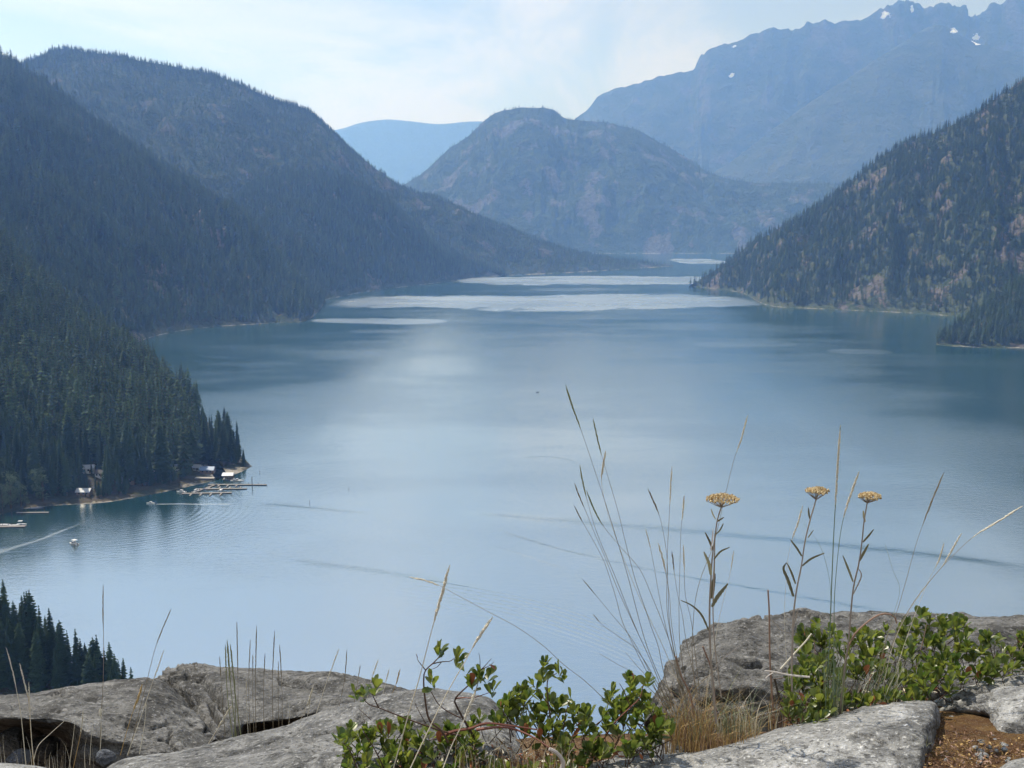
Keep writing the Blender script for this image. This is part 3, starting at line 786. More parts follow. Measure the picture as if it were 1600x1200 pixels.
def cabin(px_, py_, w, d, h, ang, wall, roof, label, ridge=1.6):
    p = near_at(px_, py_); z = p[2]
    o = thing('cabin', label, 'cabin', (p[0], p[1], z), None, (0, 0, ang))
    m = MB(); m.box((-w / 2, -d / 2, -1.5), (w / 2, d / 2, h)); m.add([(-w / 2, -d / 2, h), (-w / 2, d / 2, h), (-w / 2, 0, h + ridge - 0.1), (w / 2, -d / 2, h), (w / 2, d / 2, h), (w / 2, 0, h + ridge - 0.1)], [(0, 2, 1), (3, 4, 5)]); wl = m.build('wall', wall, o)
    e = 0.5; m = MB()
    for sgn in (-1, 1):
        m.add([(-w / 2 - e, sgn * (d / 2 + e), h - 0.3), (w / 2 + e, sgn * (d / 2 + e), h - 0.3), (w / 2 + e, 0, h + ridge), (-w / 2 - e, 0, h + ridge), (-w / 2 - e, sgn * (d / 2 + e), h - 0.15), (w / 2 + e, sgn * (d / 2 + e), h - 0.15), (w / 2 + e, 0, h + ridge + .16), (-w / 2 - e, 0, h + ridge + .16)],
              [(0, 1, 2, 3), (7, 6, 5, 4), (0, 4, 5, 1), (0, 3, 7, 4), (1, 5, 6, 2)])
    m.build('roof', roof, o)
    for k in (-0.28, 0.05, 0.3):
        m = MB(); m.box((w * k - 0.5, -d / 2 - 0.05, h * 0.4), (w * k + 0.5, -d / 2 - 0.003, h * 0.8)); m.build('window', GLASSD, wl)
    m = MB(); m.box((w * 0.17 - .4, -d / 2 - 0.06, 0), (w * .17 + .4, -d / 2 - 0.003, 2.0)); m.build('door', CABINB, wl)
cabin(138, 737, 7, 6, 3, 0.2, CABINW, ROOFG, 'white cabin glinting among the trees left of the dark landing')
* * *
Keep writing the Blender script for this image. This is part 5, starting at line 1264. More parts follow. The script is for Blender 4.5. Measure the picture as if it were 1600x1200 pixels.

### EXERCISE DIRECTIONS
Copy all lines above containing the string "picture".

### EXERCISE RESULT
Keep writing the Blender script for this image. This is part 3, starting at line 786. More parts follow. Measure the picture as if it were 1600x1200 pixels.
Keep writing the Blender script for this image. This is part 5, starting at line 1264. More parts follow. The script is for Blender 4.5. Measure the picture as if it were 1600x1200 pixels.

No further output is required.